Odin agrees: fear feeds the Unknown but until Jane showed up, there was no fear in Asgard to nourish it. Jane Foster is the weakest link and gets sent home like the loser on a quiz show. But just like a quiz show, Odin the MC gives her fabulous parting gifts!Thor is so despondent at losing his dream girl, he heads out for a showdown with the Unknown, convinced dying in battle would be better than living without Jane. It looks at first like the Unknown will grant his wish but in the nick of time Heimdall’s kid sister Sif shows up to save the day. And look, she’s all grown up!I have mixed feelings about the story. Lee and Kirby do a good job showing Jane cracking under her pressure and it’s perfectly plausible she would. Then again, it’s plausible she’d have risen to the occasion. As my Silver Age reread has reminded me, Jane’s been through some crazy stuff already: kidnapped by Loki, threatened by the Grey Gargoyle, hunted by the Executioner, used as bait by Cobra and Hyde, kidnapped by Harris Hobbs and most recently recruited as a teacher for the High Evolutionary’s Neo-Men. It wouldn’t be surprising if she’d leveled up, and it would have been fun to see her as a new Asgardian, looking at Thor’s world and the superhero life through her formerly mortal eyes.
Clearly Lee and Kirby weren’t interested in going that way; fair enough. It’s not like Sif didn’t work as a love interest and Jane’s disappearance didn’t weaken the series. I know from previous readings there are some great stories ahead. However the ending of Thor/Jane (Thane?) is not one of them.
Odin’s obviously mindwiped Jane about her trip to Asgard and manipulated events so she’s working for Don Blake’s lookalike. She’s falling for Dr. Kincaid so fast, it makes me wonder if Odin had a hand in that as well, which would be creepy but not out of character for the All-Father. That in turn makes me wonder if he didn’t set her up to fail — as a friend of mine says, flight isn’t much of a power against the Unknown, particularly when locked in a room with it. Or perhaps Odin thought he approved but was unconsciously setting his thumb on the scale.
I’m sure Lee and Kirby didn’t see it that way. On the contrary, it was Odin showing how magnanimous he was, giving Jane a HEA despite her mortal failings. But that’s not how it reads. Then again, Thor is neither mindwiped or enchanted but he gets over his feelings for Jane just as implausibly fast. It would have worked better if Thor kept hurling himself into a couple more suicide missions while Sif and maybe the Warriors Three keep saving his butt. Eventually it would start to sink in that yes, maybe he could love again.

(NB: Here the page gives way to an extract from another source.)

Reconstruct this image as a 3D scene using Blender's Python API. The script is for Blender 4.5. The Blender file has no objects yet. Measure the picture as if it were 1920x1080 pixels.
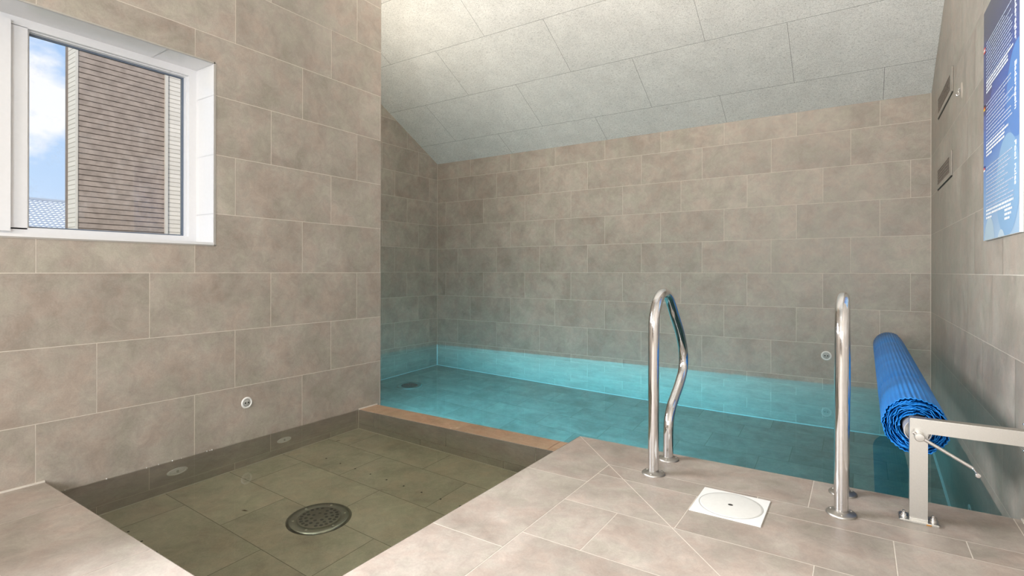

Lee and Kirby were apparently the ones who were ready to move on, and they cast the deciding vote.
#SFWApro. All art by Kirby, natch.
I actually like this story quite a bit; I found Jane Foster to be easily the worst-written of the early Marvel love interests (which is saying a lot when you have Stan Lee writing Karen Page or Pepper Potts) and it was time for that romantic subplot to end. The story really felt stark in how it showed that the delights and wonders from Kirby’s imagination could actually be quite freaky and unsettling if you observed them in real life. Binge-reading these stories, this particular issue’s tone stood out as a good change of pace.
A fair point, though I’m not sure Jane was really worse than the others. At least Pepper’s sitcom sniping with Happy was amusing — I never bought her as a romantic figure for Tony though, even after she glammed up.
The following issue, in which shows she’s a kickass fighter, then gets kidnapped as bait for Thor, undercut the merits of the change: if she’d been Jane, it wouldn’t have made a difference.